Somos, para além disso, perguntados sobre as consequências jurídicas do eventual reconhecimento dos factos reivindicados pela defesa, nos termos das alíneas a) e b) do número anterior.
 
4.  Foram-nos presentes cópias das peças mais importantes do processo – nomeadamente do douto acórdão do Tribunal de V.N. de Famalicão e das alegações de recurso subscritas pela defesa do arguido FERNANDO SALGADO – cujo teor damos por reproduzido.
 
 
 
 
 
III
 
14.  A serem pertinentes, como se nos afigura, as considerações que deixamos expendidas permitem-nos concluir com toda a segurança:
 
a)  Os factos dados como provados e imputados ao arguido FERNANDO SALGADO pelo douto acórdão do Tribunal de V.N. de Famalicão não preenchem a factualidade típica do crime de Peculato, previsto no nº 1 do artigo 375º do Código Penal.
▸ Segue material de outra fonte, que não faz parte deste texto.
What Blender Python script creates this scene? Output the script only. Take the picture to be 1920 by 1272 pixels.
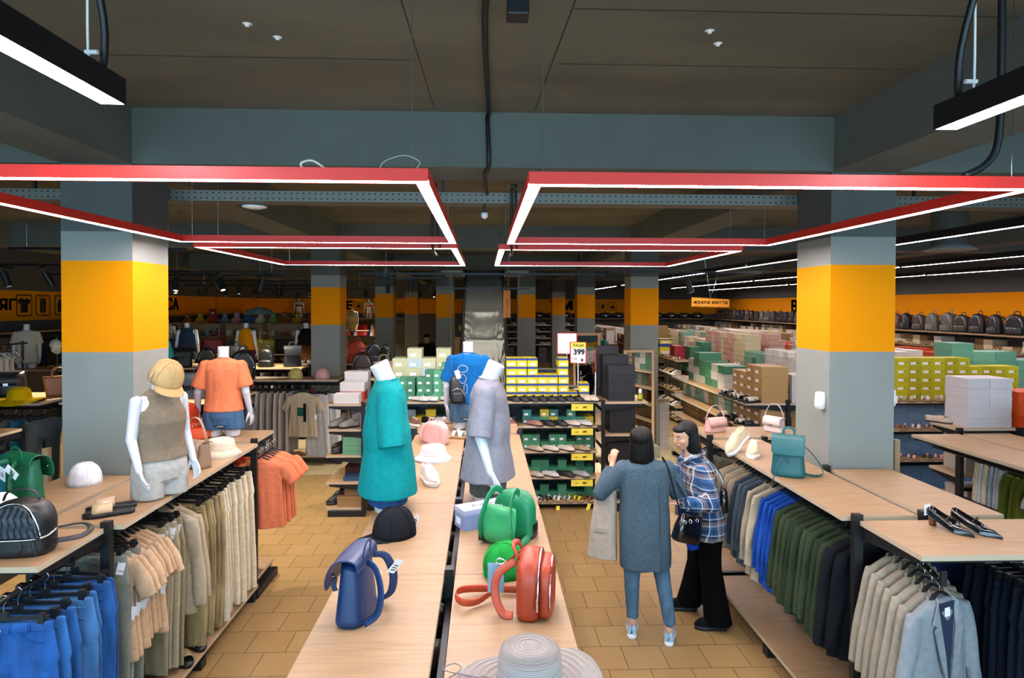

E isto pela falta, tão manifesta como insuprível, de um dos momentos nucleares da factualidade típica deste crime especifico impróprio: o recebimento do dinheiro “em razão das suas funções”.
 
b)  A exclusão do ilícito típico do crime de Peculato provoca uma redução significativa do “grau de ilicitude” (artigo 71º, nº 2, alínea a) do Código Penal) dos factos pelos quais possa eventualmente responsabilizar-se o arguido.
 
c)  A redução do grau ilicitude terá, por sua vez, de provocar um abaixamento significativo da pena concreta, que terá de ser fixada sensivelmente abaixo dos 4 anos de prisão, pena considerada ajustada para um ilícito do crime Peculato, isto é, de um crime específico impróprio, cometido no exercício de funções públicas.
 
d)  A redução do grau de ilicitude terá igualmente de arrastar uma revisão da decisão de recusar a suspensão da execução da pena de prisão (artigo 50º do Código Penal), benefício cuja aplicação é, no caso vertente, reclamada por razões de ressocialização (ou de obstáculo à desocialização), não sendo contrariada por razões de prevenção geral.
 
e)  Por ser assim, o equilíbrio das razões de ressocialização e de prevenção geral, impõe o recurso à suspensão da execução da pena de prisão seja qual for em definitivo a qualificação jurídico-penal dos factos.
 
f)  A falta de prova de intenção de não restituir obriga a proceder como se se tivesse produzido a prova de intenção de restituir, o que equivale à falta da prova da acção típica do crime de Abuso de confiança, a “apropriação”. Sendo assim, sobrará a possibilidade de levar os factos à factualidade típica e ao regime de Infidelidade (artigo 224º do Código Penal).
 
g)  Um quadro em que não deixará de produzir-se uma outra, acrescida e particularmente reforçada, redução da pena concreta.